Could you write out the opening lines of the data, word for word, stopping after the line that contains "rocks(1025, 1053, 9, 'small"?

• **DATASET SECTION**:
──────────────────────────────

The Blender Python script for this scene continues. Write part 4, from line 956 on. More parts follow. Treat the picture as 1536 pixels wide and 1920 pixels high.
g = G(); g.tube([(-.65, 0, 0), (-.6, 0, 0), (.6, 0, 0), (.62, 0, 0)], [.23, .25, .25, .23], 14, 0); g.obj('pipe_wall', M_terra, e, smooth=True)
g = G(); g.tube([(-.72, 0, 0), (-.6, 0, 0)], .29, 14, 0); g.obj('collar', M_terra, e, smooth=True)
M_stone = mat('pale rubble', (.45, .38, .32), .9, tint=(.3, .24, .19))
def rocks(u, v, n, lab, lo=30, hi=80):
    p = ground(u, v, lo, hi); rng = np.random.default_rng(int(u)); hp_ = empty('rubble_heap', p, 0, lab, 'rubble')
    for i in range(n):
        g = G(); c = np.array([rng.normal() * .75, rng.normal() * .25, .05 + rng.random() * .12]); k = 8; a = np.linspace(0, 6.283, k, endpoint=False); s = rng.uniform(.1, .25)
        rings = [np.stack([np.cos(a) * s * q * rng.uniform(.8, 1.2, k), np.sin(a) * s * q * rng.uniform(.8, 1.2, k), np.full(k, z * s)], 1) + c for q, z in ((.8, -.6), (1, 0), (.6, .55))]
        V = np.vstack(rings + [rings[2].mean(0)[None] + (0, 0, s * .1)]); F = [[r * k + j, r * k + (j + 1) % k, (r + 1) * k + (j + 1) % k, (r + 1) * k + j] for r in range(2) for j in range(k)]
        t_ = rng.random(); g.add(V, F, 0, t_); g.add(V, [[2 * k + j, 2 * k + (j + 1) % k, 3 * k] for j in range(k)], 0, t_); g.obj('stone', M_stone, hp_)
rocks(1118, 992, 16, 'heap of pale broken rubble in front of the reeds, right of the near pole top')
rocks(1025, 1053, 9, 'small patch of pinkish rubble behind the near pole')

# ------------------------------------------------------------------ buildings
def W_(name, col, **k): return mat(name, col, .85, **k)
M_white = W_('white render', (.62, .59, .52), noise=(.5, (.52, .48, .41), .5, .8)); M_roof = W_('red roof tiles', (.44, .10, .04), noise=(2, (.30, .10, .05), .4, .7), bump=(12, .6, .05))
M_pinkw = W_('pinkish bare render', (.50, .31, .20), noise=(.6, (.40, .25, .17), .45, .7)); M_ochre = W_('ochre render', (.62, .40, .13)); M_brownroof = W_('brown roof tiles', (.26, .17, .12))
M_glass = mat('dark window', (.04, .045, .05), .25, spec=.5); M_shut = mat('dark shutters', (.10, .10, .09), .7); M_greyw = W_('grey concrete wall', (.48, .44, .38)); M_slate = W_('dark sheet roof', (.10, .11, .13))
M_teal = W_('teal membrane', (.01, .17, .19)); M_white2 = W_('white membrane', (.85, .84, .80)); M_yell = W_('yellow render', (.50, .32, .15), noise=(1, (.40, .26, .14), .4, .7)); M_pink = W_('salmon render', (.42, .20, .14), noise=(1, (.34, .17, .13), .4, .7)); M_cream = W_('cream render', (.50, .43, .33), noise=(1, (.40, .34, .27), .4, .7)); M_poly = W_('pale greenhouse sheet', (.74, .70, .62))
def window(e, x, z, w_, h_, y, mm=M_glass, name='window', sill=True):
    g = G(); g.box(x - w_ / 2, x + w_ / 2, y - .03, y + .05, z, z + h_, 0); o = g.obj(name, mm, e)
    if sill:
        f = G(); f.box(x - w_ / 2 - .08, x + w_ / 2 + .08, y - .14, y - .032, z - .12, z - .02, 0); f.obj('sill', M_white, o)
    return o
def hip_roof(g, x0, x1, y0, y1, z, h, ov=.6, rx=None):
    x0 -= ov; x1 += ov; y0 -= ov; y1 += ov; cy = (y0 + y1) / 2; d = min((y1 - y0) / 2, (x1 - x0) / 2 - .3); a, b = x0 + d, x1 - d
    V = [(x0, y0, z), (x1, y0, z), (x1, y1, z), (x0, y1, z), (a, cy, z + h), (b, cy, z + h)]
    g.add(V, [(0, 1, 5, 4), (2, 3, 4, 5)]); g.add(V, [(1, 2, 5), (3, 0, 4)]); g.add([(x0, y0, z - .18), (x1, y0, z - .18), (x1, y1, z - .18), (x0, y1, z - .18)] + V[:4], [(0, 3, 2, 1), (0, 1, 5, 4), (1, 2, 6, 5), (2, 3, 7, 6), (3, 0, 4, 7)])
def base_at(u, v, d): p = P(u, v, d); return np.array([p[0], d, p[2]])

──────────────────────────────

• **THE RESULT**:
The Blender Python script for this scene continues. Write part 4, from line 956 on. More parts follow. Treat the picture as 1536 pixels wide and 1920 pixels high.
g = G(); g.tube([(-.65, 0, 0), (-.6, 0, 0), (.6, 0, 0), (.62, 0, 0)], [.23, .25, .25, .23], 14, 0); g.obj('pipe_wall', M_terra, e, smooth=True)
g = G(); g.tube([(-.72, 0, 0), (-.6, 0, 0)], .29, 14, 0); g.obj('collar', M_terra, e, smooth=True)
M_stone = mat('pale rubble', (.45, .38, .32), .9, tint=(.3, .24, .19))
def rocks(u, v, n, lab, lo=30, hi=80):
    p = ground(u, v, lo, hi); rng = np.random.default_rng(int(u)); hp_ = empty('rubble_heap', p, 0, lab, 'rubble')
    for i in range(n):
        g = G(); c = np.array([rng.normal() * .75, rng.normal() * .25, .05 + rng.random() * .12]); k = 8; a = np.linspace(0, 6.283, k, endpoint=False); s = rng.uniform(.1, .25)
        rings = [np.stack([np.cos(a) * s * q * rng.uniform(.8, 1.2, k), np.sin(a) * s * q * rng.uniform(.8, 1.2, k), np.full(k, z * s)], 1) + c for q, z in ((.8, -.6), (1, 0), (.6, .55))]
        V = np.vstack(rings + [rings[2].mean(0)[None] + (0, 0, s * .1)]); F = [[r * k + j, r * k + (j + 1) % k, (r + 1) * k + (j + 1) % k, (r + 1) * k + j] for r in range(2) for j in range(k)]
        t_ = rng.random(); g.add(V, F, 0, t_); g.add(V, [[2 * k + j, 2 * k + (j + 1) % k, 3 * k] for j in range(k)], 0, t_); g.obj('stone', M_stone, hp_)
rocks(1118, 992, 16, 'heap of pale broken rubble in front of the reeds, right of the near pole top')
rocks(1025, 1053, 9, 'small patch of pinkish rubble behind the near pole')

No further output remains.